# Start of Data block
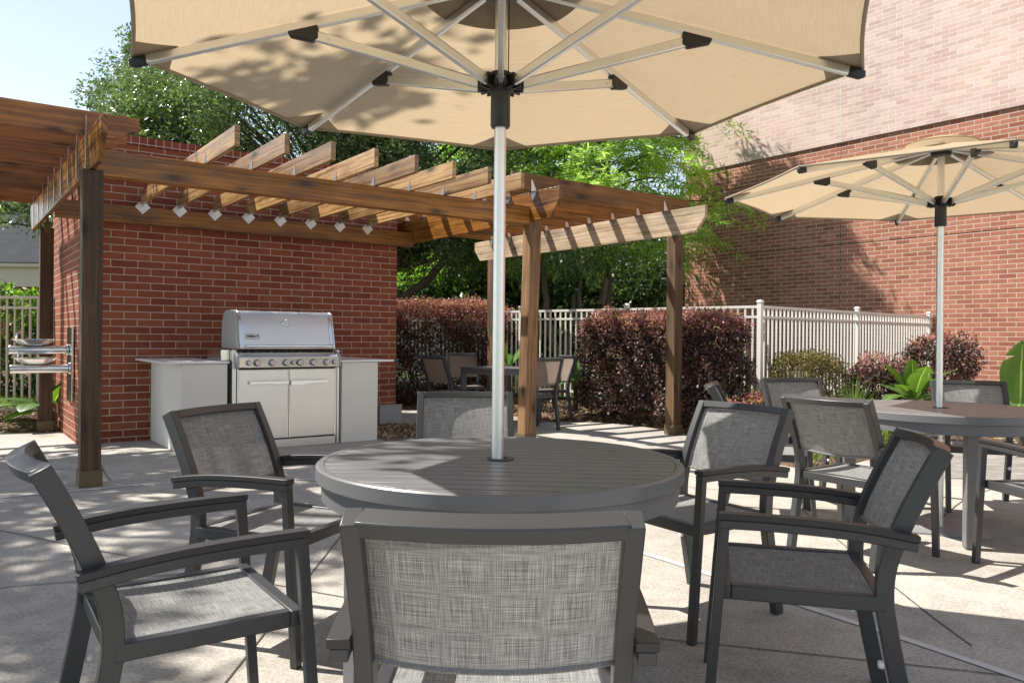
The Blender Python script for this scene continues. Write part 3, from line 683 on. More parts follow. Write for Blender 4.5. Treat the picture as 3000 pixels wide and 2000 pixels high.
# ------------------------------------------------------------------ tables
def table(label, loc, rz, r=.61):
    t = thing('round_table', label, 'table', loc, rz, 'round slatted patio tables'); H = .74
    b = MB(); ri = r-.028; pitch = .0715; n = int(ri/pitch)+1
    for k in range(-n, n+1):
        y0, y1 = k*pitch-pitch/2+.0042, k*pitch+pitch/2-.0042
        y0, y1 = max(y0,-ri+.002), min(y1,ri-.002)
        if y1-y0 < .01: continue
        S_ = 9; top = []; bot = []
        ys = [y0+(y1-y0)*i/S_ for i in range(S_+1)]
        pr = [(math.sqrt(max(ri*ri-y*y, 0)), y) for y in ys]; pl = [(-x, y) for x, y in reversed(pr)]
        b.prism(pr+pl, H-.020, H-.001)
    b.build('slats', M['table_paint'], t, .0012)
    b = MB(); b.lathe([(.03,H-.034),(ri+.001,H-.034),(ri+.001,H-.030),(.03,H-.030),(.03,H-.034)], seg=64); b.build('gap_shade_disc', M['dark_gap'], t)  # black disc added below the slats; paints in the shade of the gaps
    b = MB(); b.lathe([(ri+.002,H-.046),(ri+.002,H-.001),(ri+.006,H),(r-.006,H),(r,H-.005),(r,H-.044),(r-.003,H-.047),(ri+.002,H-.047)], seg=96); b.build('rim', M['table_paint'], t)
    b = MB(); b.lathe([(r-.05,H-.11),(r-.05,H-.048),(r-.018,H-.048),(r-.018,H-.108),(r-.022,H-.11),(r-.05,H-.11)], seg=96); b.build('apron', M['table_paint'], t)
    b = MB(); b.lathe([(.022,H-.05),(.022,H+.001),(.026,H+.004),(.045,H+.004),(.047,H),(.047,H-.0005)], seg=32); b.build('hole_ring', M['black_plastic'], t)
    b = MB(); b.box(-r+.06,r-.06,-.03,.03,H-.06,H-.036); b.box(-.03,.03,-r+.06,-.032,H-.06,H-.036); b.box(-.03,.03,.032,r-.06,H-.06,H-.036); b.build('cross_brace', M['table_paint'], t)
    for k in range(4):
        a = R_(45+90*k); c, s = math.cos(a)*(r-.075), math.sin(a)*(r-.075)
        b = MB(); b.box(-.036,.036,-.036,.036,.006,H-.047); b.xform(Matrix.Translation((c,s,0)) @ Matrix.Rotation(a,4,'Z')); lg = b.build('leg', M['table_paint'], t, .005)
        b = MB(); b.box(-.03,.03,-.03,.03,0,.006); b.xform(Matrix.Translation((c,s,0)) @ Matrix.Rotation(a,4,'Z')); b.build('foot_glide', M['rubber'], lg)
    return t
table('round grey slatted table in the foreground under the large umbrella', (-.035,2.666,0), R_(-4.6))
table('round grey slatted table under the umbrella on the right', (2.675,4.89,0), R_(33))

# ------------------------------------------------------------------ umbrellas
def umbrella(label, loc, rot, Rr, zr=2.09, za=2.37):
    t = thing('patio_umbrella', label, 'umbrella', loc, rot, 'tan canvas patio umbrellas')
    b = MB(); b.tube([(0,0,.44),(0,0,1.0),(0,0,1.6),(0,0,za+.02)], .0205, 24); b.build('pole', M['aluminium'], t)
    b = MB(); b.tube([(0,0,.012),(0,0,.46)], .029, 24); b.lathe([(.029,.455),(.033,.455),(.033,.47),(.021,.475)], seg=24); b.tube([(.03,0,.40),(.055,0,.40)], .008, 8); b.build('base_sleeve', M['aluminium'], t)
    b = MB(); b.box(-.25,.25,-.25,.25,0,.012); b.xform(Matrix.Rotation(R_(-22)-rot,4,'Z')); b.build('base_plate', M['umbrella_base'], t, .002)
    N = 12; K = 10; r0 = .045
    def pt(i, s, tt, dz=0):
        a0, a1 = R_(45*i), R_(45*(i+1)); r = r0+(Rr-r0)*s
        p = Vector((math.cos(a0),math.sin(a0),0))*r*(1-tt)+Vector((math.cos(a1),math.sin(a1),0))*r*tt
        p *= 1-.016*4*tt*(1-tt)*s**3
        p.z = za+(zr-za)*s-.030*4*tt*(1-tt)*s**.8*(1-s)*1.3+dz; return p
    b = MB()
    for i in range(8):
        base = len(b.v)
        for a in range(N+1):
            for c in range(K+1): b.v.append(tuple(pt(i, a/N, c/K)))
        w = 2*Rr*math.sin(R_(22.5))
        for a in range(N):
            for c in range(K):
                q = lambda a, c: base+a*(K+1)+c
                b.f.append((q(a,c), q(a+1,c), q(a+1,c+1), q(a,c+1)))
                U = lambda a, c: ((c/K-.5)*w*(a/N)+i*3.3, a/N*Rr)
                b.uv.append([U(a,c), U(a+1,c), U(a+1,c+1), U(a,c+1)])
    b.build('canopy', M['canvas'], t, smooth=15, fix=False)
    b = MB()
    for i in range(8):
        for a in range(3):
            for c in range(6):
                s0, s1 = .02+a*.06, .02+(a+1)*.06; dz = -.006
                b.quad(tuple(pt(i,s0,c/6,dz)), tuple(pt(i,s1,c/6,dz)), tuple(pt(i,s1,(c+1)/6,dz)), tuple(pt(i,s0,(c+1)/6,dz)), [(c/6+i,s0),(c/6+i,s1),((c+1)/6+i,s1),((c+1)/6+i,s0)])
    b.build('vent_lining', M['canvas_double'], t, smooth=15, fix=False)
    b = MB(); b.lathe([(.0,.05),(.07,.045),(.15,.024),(.21,.004),(.205,-.002)], (0,0,za), 32); b.build('vent_cap', M['canvas'], t)
    b = MB(); path = [pt(i,1,c/K,-.004) for i in range(8) for c in range(K)]; b.tube(path, .0065, 6, None, True); b.build('hem', M['canvas_hem'], t)
    for i in range(8):
        b = MB()
        for i2, tt in ((i, 0), (i-1, 1)):
            for c in range(4):
                t0, t1 = (c/4*.16, (c+1)/4*.16) if tt == 0 else (1-c/4*.16, 1-(c+1)/4*.16)
                s0, s1 = .87+c*.0325, .87+(c+1)*.0325
                b.quad(tuple(pt(i2,s0,t0,-.003)), tuple(pt(i2,1,t0,-.003)), tuple(pt(i2,1,t1,-.003)), tuple(pt(i2,s1,t1,-.003)), [(0,0),(.2,0),(.2,.2),(0,.2)])
        b.build('corner_pocket', M['canvas_hem'], t, smooth=0, fix=False)
    up = Vector((0,0,1)); hz = 2.015
    for i in range(8):
        a = R_(45*i); d = Vector((math.cos(a),math.sin(a),0)); zz = lambda r: za+(zr-za)*(r-r0)/(Rr-r0)
        w, h = .022, .029; sec = [(-w/2,-h/2),(-w/2+.004,-h/2-.002),(w/2-.004,-h/2-.002),(w/2,-h/2),(w/2,h/2),(-w/2,h/2)]
        P = lambda r, dz: d*r+Vector((0,0,zz(r)+dz))
        b = MB(); b.sweep([P(.05,-.026), P(Rr-.05,-.026)], sec, up); rb = b.build('rib', M['aluminium'], t, .003)
        b = MB(); b.sweep([P(Rr-.05,-.026), P(Rr-.01,-.026), P(Rr+.008,-.022)], sec, up, scale=[1.08,1.08,.7]); b.build('rib_tip', M['black_plastic'], rb, .003)
        side = Vector((-d.y,d.x,0)); rbk = Rr*.53
        poly = [(rbk-.04,-.036),(rbk-.042,-.082),(rbk-.02,-.088),(rbk+.055,-.055),(rbk+.062,-.036)]
        b = MB(); base = len(b.v); n = len(poly)
        for sgn in (-1, 1):
            for r, dz in poly: b.v.append(tuple(P(r,dz)+side*sgn*.014))
        b.f += [tuple(range(n)), tuple(range(2*n-1,n-1,-1))]+[(k,(k+1) % n,n+(k+1) % n,n+k) for k in range(n)]; b.uv += [[(0,0)]*n]*2+[[(0,0)]*4]*n
        b.build('bracket', M['black_plastic'], rb, .004)
        w2, h2 = .020, .034
        b = MB(); b.sweep([d*.062+Vector((0,0,hz-.005)), P(rbk-.025,-.066)], [(-w2/2,-h2/2),(w2/2,-h2/2),(w2/2,h2/2),(-w2/2,h2/2)], up); sb = b.build('strut', M['aluminium'], t, .005)
        b = MB()
        for q in (.075, rbk-.075):
            b = MB(); c = (d*.062+Vector((0,0,hz-.005))).lerp(P(rbk-.025,-.066), (q-.062)/(rbk-.025-.062)); b.tube([c-side*.0125, c+side*.0125], .005, 8)
            b.build('rivet', M['steel_smooth'], sb)
    b = MB(); b.lathe([(.0215,hz+.035),(.036,hz+.034),(.046,hz+.02),(.05,hz+.005),(.052,hz-.012),(.045,hz-.024),(.034,hz-.034),(.033,hz-.05),(.0335,hz-.145),(.030,hz-.152),(.0215,hz-.152)], seg=24)
    for i in range(8):
        a = R_(45*i); b.box(.03,.078,-.017,-.011,hz-.026,hz+.018); 
        for k in range(8): pass
        v = b.v[-8:]; b.v[-8:] = [tuple(Matrix.Rotation(a,3,'Z') @ Vector(p)) for p in v]
        b.box(.03,.078,.011,.017,hz-.026,hz+.018); v = b.v[-8:]; b.v[-8:] = [tuple(Matrix.Rotation(a,3,'Z') @ Vector(p)) for p in v]
    b.build('hub', M['black_plastic'], t)
    b = MB(); b.lathe([(.0215,-.075),(.055,-.07),(.06,-.045),(.055,-.02),(.0215,-.015)], (0,0,za), 24); b.build('crown_hub', M['black_plastic'], t)
    b = MB(); b.tube([(.026,.012,hz+.03),(.027,.012,za-.06)], .0022, 6); b.build('pull_cord', M['black_plastic'], t)
    return t
umbrella('large tan umbrella over the foreground table, its ribs filling the top of the view', (-.046,2.668,0), R_(1.2), 1.242)
umbrella('tan umbrella on the right, open before the tall brick building', (2.655,4.875,0), R_(30), 1.29)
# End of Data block
What you need to do
Copy out each line of the data where the string "False" appears.

Full output
    b.build('canopy', M['canvas'], t, smooth=15, fix=False)
    b.build('vent_lining', M['canvas_double'], t, smooth=15, fix=False)
        b.build('corner_pocket', M['canvas_hem'], t, smooth=0, fix=False)